THE WAR IN WHICH WE LIVED – A childhood in uncertain times
In New York City where I grew up, we were all veterans of the Cold War. Even the youngest kids, before they could read, knew what the words Fallout Shelter looked like. And the sirens that ushered us off the streets to practice taking cover, we knew what we were supposed to do. We couldn’t articulate the end of the world, or the end of our world, the end of us, so instead we fought with each other over little things—who would get to pour the milk or sit in the coveted backward-facing seat of the Rambler—in order to demonstrate our present aliveness. At school the weekly air raid drills trained us to tuck into our lockers with our coats over our heads, knees to chin. Falling glass from the windows could slice us, we were told. But who among us understood that falling glass was nothing in the scheme of nuclear things, that melted glass and melted bodies and the destruction of entire cities, these were the possibilities before us?
Odd details stick in my mind. The sight of Nikita Khrushchev on our black-and-white television, banging his shoe on the table at the UN. The velvet collar on little John John Kennedy’s coat on that cold day in November when he and the country and the world buried his father. Barbed wire glinting atop the newly erected Berlin Wall. Posters of thin, sad children, and the words Radio Free Europe. Neil Armstrong’s footprint on the moon. Fidel Castro’s beard. Khrushchev’s mole. And one unforgettable night in October, 1962, I remember standing by the window of my room in New York City and looking out at the sickly yellow night sky, and the hulks of other apartment buildings where people like me, children like me, wondered as I did what it would feel like to be hit by an atom bomb. Wondered at the thin line of diplomacy (though I did not think of that word at the time) that might keep us from being the target of Khrushchev’s nuclear missiles. Wondered why we ever thought life was a given and strong as a cable when it was so clearly only a thread that kept us tied, in belligerence and hope, to one another. I remember even the pajamas I was wearing as I stood by the window that night of the Cuban Missile Crisis. They were pale yellow with tight cuffs at the ankles and wrists.
Our summers were free of the city, free of our nascent understanding that large, vibrant metropolises draw fire in any war. We drove north to an island off the coast of Maine where the sound of foghorns and bell buoys lulled us into a forgetfulness of our urban life. I got up in the dark every morning, pulled on a sweatshirt and shorts, and went down to the dock where a little red sailing dinghy completed my transformation to a carefree kid. I was in love with the feeling of being out on the ocean at dawn, a light wind bellying the sail and my own hands and arms reacting to forces unseen and natural in order to make a small red boat move forward.
On land we gathered as roving bands of cousins, and one day, to our astonishment, we came across a phenomenon that made so little sense to us we decided to say nothing about it. It was our secret, in an era of secrets. We were growing up in a time that encouraged us towards clandestine activity. Spies were everywhere, even in our family lore. (It was rumored our two aunties had been spies in Italy in World War II.) A spy was what you wanted to be—more than a fireman or a doctor. You could be hanged or shot for being a spy. It was an intriguing throwback profession.

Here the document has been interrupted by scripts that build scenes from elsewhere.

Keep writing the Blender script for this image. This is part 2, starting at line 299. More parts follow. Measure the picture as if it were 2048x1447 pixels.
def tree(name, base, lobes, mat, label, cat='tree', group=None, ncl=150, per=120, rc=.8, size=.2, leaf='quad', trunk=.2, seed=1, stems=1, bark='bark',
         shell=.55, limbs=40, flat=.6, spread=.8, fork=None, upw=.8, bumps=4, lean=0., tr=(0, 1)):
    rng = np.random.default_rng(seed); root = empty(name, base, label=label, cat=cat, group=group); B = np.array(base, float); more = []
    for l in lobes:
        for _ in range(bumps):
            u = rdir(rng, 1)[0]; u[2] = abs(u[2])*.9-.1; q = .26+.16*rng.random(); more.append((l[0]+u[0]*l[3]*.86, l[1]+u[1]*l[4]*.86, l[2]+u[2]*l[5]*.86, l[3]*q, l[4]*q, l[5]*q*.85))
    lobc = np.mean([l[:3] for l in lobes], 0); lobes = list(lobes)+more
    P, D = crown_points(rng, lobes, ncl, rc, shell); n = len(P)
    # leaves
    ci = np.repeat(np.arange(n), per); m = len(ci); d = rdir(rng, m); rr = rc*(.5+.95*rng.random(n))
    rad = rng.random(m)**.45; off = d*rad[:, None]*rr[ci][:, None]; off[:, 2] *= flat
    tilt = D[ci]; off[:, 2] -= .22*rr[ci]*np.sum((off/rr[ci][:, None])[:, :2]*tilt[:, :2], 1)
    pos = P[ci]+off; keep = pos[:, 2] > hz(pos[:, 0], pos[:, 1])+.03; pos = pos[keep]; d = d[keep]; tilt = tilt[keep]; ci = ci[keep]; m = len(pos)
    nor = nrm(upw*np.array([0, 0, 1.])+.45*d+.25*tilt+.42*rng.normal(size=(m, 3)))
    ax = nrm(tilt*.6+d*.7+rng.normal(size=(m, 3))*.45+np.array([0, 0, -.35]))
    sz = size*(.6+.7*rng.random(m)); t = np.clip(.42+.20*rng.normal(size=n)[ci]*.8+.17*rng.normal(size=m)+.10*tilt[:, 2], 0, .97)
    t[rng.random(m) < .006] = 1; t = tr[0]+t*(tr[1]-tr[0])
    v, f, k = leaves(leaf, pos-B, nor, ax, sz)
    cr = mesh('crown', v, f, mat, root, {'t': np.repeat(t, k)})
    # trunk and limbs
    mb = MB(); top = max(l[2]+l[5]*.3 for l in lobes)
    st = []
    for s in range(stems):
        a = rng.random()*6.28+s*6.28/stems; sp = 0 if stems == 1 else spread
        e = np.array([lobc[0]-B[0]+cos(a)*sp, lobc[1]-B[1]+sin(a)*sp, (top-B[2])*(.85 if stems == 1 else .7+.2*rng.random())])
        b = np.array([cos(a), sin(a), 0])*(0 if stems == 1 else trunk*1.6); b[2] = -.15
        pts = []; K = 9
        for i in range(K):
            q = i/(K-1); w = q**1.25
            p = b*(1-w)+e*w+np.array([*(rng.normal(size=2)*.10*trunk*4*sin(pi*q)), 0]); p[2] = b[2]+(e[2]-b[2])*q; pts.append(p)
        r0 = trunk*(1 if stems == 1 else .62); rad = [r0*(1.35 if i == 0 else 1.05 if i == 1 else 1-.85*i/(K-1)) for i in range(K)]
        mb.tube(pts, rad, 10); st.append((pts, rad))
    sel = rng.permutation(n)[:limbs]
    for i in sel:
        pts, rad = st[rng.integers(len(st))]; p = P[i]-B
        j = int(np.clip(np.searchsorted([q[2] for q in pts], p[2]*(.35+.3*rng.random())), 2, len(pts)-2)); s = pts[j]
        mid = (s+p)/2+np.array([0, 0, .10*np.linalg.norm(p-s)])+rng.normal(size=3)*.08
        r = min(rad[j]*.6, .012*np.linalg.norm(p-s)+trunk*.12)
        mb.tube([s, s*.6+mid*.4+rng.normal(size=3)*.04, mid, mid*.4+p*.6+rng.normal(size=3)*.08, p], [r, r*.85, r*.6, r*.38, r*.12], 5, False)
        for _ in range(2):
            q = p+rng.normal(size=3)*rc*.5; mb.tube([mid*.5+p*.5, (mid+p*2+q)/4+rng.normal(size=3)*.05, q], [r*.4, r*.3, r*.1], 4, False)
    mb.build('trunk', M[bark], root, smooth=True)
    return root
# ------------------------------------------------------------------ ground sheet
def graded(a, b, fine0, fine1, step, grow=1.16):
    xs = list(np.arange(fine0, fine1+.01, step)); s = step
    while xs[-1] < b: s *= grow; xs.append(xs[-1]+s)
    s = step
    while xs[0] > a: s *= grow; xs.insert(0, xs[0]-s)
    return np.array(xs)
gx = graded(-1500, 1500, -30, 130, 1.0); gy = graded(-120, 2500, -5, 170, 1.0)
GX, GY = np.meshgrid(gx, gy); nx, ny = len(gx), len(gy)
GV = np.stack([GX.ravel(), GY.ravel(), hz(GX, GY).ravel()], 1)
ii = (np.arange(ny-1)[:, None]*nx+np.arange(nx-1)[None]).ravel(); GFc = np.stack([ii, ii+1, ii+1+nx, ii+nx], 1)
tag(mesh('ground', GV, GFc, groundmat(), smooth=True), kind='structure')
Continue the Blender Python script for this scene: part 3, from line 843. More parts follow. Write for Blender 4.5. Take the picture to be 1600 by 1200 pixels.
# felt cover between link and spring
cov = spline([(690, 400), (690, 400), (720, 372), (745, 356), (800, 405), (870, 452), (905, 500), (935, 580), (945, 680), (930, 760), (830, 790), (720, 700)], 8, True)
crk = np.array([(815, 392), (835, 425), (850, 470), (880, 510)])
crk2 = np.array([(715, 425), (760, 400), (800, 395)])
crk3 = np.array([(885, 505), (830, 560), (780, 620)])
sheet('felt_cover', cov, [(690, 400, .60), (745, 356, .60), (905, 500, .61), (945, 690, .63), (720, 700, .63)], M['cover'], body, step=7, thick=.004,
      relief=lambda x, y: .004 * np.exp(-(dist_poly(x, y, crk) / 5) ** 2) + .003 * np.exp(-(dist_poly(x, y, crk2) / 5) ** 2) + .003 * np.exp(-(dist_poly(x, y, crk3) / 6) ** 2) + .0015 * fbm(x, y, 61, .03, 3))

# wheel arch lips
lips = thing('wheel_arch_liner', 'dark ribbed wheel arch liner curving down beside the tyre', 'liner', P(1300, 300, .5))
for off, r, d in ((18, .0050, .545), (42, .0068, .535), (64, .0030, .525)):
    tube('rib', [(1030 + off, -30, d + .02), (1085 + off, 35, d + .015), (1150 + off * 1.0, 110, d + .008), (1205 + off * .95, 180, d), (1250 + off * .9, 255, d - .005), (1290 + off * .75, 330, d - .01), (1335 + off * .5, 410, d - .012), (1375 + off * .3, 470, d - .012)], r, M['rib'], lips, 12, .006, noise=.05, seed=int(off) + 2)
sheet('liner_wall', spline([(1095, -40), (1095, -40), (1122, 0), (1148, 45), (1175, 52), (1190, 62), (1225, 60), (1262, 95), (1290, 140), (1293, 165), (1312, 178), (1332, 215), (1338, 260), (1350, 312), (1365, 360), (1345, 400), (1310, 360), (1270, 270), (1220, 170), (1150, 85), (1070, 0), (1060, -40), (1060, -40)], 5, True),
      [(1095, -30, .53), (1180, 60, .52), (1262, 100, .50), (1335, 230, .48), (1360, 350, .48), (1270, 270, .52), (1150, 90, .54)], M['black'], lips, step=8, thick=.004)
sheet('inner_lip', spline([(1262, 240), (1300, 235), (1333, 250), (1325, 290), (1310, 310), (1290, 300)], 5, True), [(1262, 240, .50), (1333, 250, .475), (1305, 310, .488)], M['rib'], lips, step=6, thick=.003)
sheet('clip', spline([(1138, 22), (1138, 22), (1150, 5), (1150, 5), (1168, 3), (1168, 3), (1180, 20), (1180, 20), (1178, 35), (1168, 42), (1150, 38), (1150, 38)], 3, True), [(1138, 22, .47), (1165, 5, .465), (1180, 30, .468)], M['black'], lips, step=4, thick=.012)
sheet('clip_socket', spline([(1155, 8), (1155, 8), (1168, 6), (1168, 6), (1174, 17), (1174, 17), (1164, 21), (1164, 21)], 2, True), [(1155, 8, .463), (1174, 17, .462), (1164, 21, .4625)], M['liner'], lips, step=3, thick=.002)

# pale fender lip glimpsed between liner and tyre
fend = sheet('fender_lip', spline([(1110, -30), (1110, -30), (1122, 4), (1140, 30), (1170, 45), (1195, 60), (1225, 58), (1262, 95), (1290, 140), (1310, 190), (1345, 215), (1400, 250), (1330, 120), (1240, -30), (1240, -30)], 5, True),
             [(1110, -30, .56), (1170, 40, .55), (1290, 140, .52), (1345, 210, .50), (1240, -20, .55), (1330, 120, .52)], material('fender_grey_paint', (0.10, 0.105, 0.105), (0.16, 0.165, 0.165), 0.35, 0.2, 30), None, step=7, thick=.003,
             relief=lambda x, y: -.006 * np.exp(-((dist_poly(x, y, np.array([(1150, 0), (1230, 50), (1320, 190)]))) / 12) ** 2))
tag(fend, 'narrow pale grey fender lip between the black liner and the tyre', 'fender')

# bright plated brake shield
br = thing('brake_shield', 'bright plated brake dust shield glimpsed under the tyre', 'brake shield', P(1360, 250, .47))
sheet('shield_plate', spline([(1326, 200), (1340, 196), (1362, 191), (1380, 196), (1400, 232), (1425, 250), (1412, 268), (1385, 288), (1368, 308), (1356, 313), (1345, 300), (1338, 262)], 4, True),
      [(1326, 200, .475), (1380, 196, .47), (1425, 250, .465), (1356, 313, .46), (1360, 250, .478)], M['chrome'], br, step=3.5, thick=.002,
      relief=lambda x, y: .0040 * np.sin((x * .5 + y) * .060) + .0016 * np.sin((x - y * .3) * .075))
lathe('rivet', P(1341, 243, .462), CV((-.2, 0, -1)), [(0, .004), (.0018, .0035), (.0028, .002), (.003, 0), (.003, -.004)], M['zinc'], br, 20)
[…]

What we came across that day looked like a military redoubt. It was deep in the woods, a mound of earth, more than ten feet high, covered with grass and flattened on top. On top there was a flower garden with haphazard rows of geraniums. A heavy metal door at the base of the mound opened into a series of rooms. Built-in wooden shelves lined the concrete walls. The floor was concrete as well, the place echoey. Cans of soup—tomato and chicken noodle exclusively—filled the shelves, along with tins of corned beef hash and Boston brown bread. More shelf space was given to water. We had never seen canned water before and something about that made us uncomfortable. There were no other signs of life, only food and water. No beds, no chairs or tables, and noticeably no TV. We left in a hurry, shrieking, after our cousin, Roger, played upon our nerves and made growling noises.
It was Roger who brought us the news, not long after, that what we had seen in the woods was a bomb shelter. A man named Burden owned the land and on it he had constructed a shelter where his family could survive not only an old-fashioned bombing but a nuclear holocaust. Even then, those of us who were old enough for thought, wondered why a family would wish to survive alone, and wondered what kind of world they might step out into when they opened that heavy metal door. The knowledge of the purpose of this structure added to our fear of it, and unmistakably fueled our desire to visit it again. We made some discoveries: the geraniums were plastic; the canned water tasted stale; to open the metal door from the inside required all our weight and adrenalin.
After that summer I never went back to the bomb shelter, though I thought about it frequently. I thought about it when four little girls were killed in a church in Birmingham, Alabama. I thought about it when tear gas and billy clubs and rifles were brought out against peaceful demonstrators in Selma and Roxbury and Kent State. I thought about it when the Reverend Martin Luther King lay in his coffin, and weeks later Robert Kennedy lay in his coffin, and I thought about it when every cemetery in America filled up with the veterans of the war in Vietnam. I thought about what a bomb shelter can and cannot do, what it can and cannot protect, and what I came up with was this: Nothing we build can keep us from the consequences of war, because we are the consequences of war.